Uruguay’s EV Tax Exempts Cheap Chinese Cars and Hits Tesla
Autos
Key Facts
—The decree. Signed June 30 by President Yamandú Orsi, it takes effect on January 1, 2027.
—The bands. Customs value up to $19,000 pays nothing; $19,001-$27,000 pays 5%; above that, 9%.
—The translation. Officials say a car retailing near $30,000 still pays no tax at all.
—The timing. Tesla confirmed its Uruguayan arrival nine days after the decree was signed.
—The cost. Exemptions cost the treasury $156 million in 2025, projected above $200 million this year.
—The check. Of the ten best-selling electric models this year, only two would pay.
The new Uruguay EV tax is being reported as a levy on cars above thirty thousand dollars. Read the decree and it is a levy on a customs value of nineteen thousand, which is a different thing entirely.
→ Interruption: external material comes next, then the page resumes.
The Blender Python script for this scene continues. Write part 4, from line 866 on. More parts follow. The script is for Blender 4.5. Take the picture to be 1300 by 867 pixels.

The distinction decides who pays. It also explains why Tesla announced its arrival nine days after the signature.
What the Uruguay EV tax actually taxes
President Yamandú Orsi signed the decree on the last day of June, alongside his economy and industry ministers. From January 2027, passenger electric cars begin paying the internal excise known as Imesi.
Three bands apply, measured at the border rather than the showroom. Below nineteen thousand dollars of customs value there is no tax, between nineteen and twenty-seven thousand the rate is five percent, and above that it is nine.
Deputy economy minister Martín Vallcorba spelled out the translation on the radio. A car selling for around thirty thousand dollars in a Uruguayan dealership pays nothing.
Industry minister Fernanda Cardona put the coverage at three quarters of pure electric imports staying fully exempt. Vallcorba said two thirds of electric and hybrid sales are untouched.
Who sits in which band
Now put cars in it. A compact BYD sells in Uruguay for around twenty thousand dollars, comfortably inside the exempt band.
A Tesla Model 3 has been retailing at roughly sixty thousand, which is double the exemption ceiling and squarely in the nine percent band. The El Observador newspaper checked the ten best-selling electric models of 2026 and found only two would pay.
Chinese brands led by BYD and Geely own the overwhelming share of Uruguayan electric sales. The exempt band is, in practice, their band.
Tesla filed its homologation papers with the industry ministry’s national industries directorate, the body that certifies electric vehicles for sale, and cleared the Model 3 and Model Y. Then the tax schedule landed on its price segment.
The industry disputes the word luxury
The car dealers’ association was blunt. They did not tax the high end, its manager said, they taxed the middle range upward.
Its president Ignacio Paz sharpened it into a question. Is a car with a retail price of twenty-nine thousand dollars really a luxury vehicle?
The association also complained it learned of the measure from the press, despite a promise to be consulted first. It contrasted Uruguay’s approach with Norway, which withdrew incentives slowly over decades, and Costa Rica, which published a schedule stepping its rate back up by one point a year until 2035.
Why a green government taxed green cars
Follow the money and the answer is arithmetic rather than ideology. Electric vehicle imports climbed from about a hundred million dollars in 2022 to four hundred and twenty-five million in 2025.
The revenue given up through exempted excise and tariffs reached a hundred and fifty-six million dollars last year, and is projected above two hundred million this year. That forgone sum equals roughly a third of the value of every electric car brought in.
Yet the new tax recovers only a sliver. Officials say sixteen and a half million dollars of the thirty-one million in extra spending in this year’s budget bill comes from it.
Set that against a hundred and fifty-six million forgone and the recovery is about a tenth. The tax is a gesture toward the hole rather than a filling of it.
What this means for the market and the investor
Uruguay has been South America’s most enthusiastic electric market. Sales in the first four months of this year reached over seven thousand cars, more than double the same period a year earlier.
The cabinet did not agree on this. Cardona had publicly said the moment was wrong and Uruguay was not ready to withdraw the benefits, and the decree reads like a compromise between her ministry and the treasury.
Tesla is arriving anyway, into the taxed band, against entrenched Chinese rivals selling at roughly sixty percent of its price. That is a bet on brand rather than on price.
For anyone watching the region, Uruguay is the experiment worth reading. It shows what happens when a small open market lets Chinese electric cars in without protection, then discovers that the subsidy funding the boom is unaffordable.
When does the Uruguay EV tax start?
On the first of January 2027, under a decree signed on the thirtieth of June 2026 by the president and his economy and industry ministers.
Which cars pay nothing?
Passenger electric cars with a customs value at or below nineteen thousand dollars, which officials say means a showroom price of roughly thirty thousand.
Does it affect hybrids too?
Yes, and more heavily. Hybrid rates run from seven percent to about thirty-four and a half, depending on engine size, with plug-in models moving up sharply.